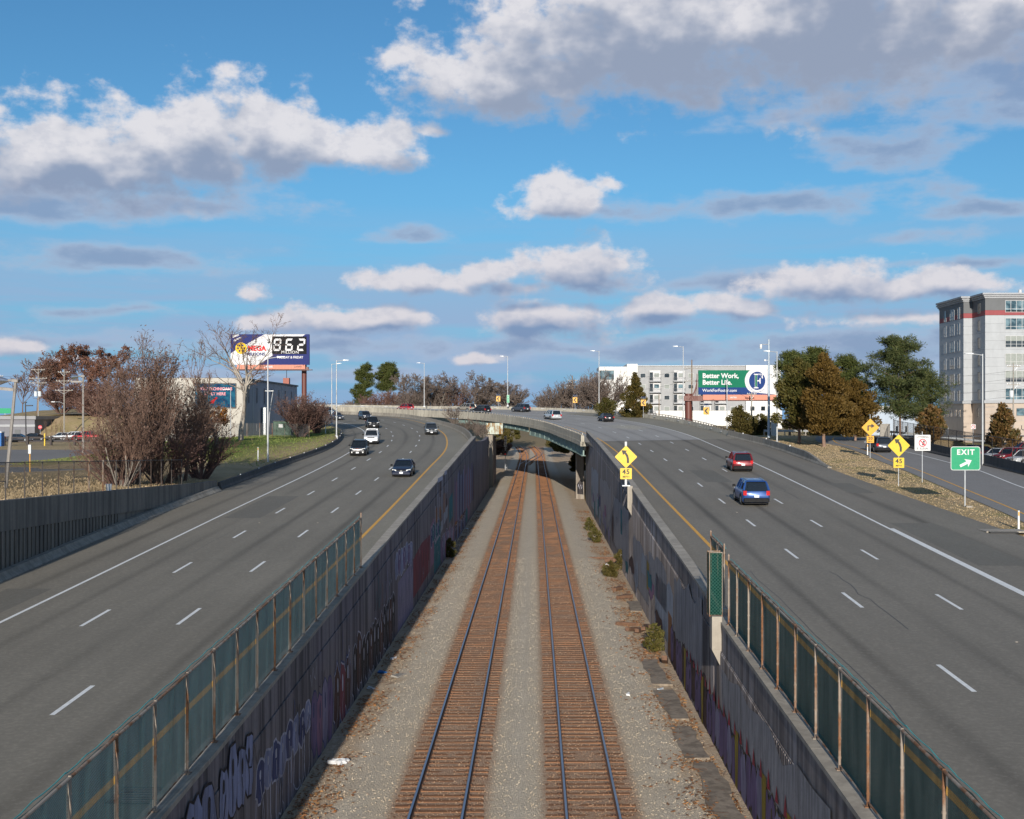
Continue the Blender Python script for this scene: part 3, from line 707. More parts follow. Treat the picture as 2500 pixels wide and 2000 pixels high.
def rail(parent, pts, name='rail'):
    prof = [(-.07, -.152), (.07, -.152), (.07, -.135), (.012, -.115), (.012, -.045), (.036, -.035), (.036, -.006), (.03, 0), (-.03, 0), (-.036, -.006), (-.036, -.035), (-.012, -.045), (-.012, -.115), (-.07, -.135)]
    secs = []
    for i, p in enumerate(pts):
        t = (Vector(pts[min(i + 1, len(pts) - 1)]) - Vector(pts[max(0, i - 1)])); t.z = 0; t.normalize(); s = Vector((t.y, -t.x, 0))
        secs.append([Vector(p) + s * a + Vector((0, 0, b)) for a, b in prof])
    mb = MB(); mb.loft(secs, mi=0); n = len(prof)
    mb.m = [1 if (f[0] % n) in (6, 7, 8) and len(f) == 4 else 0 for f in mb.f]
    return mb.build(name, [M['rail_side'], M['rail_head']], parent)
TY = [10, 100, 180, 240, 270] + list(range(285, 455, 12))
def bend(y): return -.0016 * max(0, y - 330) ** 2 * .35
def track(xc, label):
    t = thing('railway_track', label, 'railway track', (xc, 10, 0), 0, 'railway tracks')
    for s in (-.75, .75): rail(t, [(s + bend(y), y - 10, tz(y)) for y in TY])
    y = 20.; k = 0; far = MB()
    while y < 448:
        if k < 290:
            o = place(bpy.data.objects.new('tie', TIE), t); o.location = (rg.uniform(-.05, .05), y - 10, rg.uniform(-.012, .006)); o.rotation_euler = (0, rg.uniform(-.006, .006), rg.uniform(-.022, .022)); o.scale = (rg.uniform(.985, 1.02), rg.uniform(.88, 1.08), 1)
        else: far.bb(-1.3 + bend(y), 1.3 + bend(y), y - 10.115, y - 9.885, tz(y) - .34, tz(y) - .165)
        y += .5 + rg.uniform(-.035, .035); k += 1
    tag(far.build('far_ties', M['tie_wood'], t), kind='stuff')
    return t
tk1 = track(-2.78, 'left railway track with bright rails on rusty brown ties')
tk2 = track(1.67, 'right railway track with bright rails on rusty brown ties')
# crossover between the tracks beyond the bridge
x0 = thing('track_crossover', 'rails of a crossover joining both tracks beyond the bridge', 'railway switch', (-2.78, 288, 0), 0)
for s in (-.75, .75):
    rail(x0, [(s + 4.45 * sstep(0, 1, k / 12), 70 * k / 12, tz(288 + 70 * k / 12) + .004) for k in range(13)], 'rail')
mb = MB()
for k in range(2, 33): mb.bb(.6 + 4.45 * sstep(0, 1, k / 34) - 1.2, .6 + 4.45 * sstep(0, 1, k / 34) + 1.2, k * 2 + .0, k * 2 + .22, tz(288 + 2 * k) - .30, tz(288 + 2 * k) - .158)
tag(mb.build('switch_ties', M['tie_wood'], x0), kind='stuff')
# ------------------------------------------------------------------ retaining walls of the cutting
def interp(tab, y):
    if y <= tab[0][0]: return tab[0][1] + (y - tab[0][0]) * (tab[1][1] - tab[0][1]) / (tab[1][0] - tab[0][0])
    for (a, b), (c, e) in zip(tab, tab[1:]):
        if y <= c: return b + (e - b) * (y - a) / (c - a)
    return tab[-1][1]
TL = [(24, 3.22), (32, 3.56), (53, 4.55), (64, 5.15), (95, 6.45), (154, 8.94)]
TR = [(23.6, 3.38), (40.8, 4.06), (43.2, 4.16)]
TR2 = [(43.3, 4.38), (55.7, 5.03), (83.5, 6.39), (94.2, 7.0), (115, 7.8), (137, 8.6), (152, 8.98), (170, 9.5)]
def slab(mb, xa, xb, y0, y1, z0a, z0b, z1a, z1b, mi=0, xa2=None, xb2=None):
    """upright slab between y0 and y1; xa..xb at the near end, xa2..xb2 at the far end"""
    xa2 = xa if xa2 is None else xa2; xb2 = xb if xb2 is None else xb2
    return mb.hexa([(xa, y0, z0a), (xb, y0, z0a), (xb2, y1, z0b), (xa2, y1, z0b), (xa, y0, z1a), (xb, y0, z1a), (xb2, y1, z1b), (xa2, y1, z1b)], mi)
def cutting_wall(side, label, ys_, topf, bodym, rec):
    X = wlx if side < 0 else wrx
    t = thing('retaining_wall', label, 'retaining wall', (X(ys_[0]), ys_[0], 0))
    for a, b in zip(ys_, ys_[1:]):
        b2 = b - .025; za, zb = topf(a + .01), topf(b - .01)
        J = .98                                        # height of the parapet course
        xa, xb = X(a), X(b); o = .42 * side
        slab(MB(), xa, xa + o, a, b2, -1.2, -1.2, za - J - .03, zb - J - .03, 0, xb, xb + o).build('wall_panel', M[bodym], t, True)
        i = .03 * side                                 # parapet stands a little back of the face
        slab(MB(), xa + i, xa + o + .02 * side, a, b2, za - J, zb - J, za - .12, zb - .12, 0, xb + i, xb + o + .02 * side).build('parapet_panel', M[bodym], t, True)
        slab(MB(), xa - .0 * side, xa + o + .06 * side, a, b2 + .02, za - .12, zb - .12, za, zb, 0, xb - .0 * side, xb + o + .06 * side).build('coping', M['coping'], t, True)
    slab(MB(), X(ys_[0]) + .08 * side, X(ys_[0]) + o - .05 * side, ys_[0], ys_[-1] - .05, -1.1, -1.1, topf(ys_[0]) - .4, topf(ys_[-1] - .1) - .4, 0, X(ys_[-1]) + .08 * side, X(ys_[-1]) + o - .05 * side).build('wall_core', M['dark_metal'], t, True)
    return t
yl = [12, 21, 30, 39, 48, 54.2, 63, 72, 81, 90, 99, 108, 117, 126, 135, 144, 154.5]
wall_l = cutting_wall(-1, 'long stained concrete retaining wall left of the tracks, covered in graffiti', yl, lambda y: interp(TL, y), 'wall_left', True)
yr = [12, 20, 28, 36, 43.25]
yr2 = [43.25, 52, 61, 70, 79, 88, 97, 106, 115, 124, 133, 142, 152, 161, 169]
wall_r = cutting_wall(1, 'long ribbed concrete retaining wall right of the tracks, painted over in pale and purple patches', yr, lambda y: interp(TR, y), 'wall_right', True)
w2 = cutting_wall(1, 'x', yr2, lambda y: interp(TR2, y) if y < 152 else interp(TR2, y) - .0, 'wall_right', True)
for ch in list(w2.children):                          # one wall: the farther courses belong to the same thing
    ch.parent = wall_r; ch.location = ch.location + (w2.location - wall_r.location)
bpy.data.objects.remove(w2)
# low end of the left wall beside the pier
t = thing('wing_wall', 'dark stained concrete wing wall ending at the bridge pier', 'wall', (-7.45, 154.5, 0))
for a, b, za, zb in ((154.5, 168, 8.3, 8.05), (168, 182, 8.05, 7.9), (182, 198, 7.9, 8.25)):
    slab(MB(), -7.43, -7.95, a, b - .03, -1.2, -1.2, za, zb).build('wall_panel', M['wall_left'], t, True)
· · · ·
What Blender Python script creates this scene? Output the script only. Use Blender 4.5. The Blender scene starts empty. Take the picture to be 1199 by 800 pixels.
· · · ·
■ **TASK PROMPT**
Gather, from the listing above, every line carrying the word "script".

■ **TASK ANSWER**
Continue the Blender Python script for this scene: part 3, from line 707. More parts follow. Treat the picture as 2500 pixels wide and 2000 pixels high.
What Blender Python script creates this scene? Output the script only. Use Blender 4.5. The Blender scene starts empty. Take the picture to be 1199 by 800 pixels.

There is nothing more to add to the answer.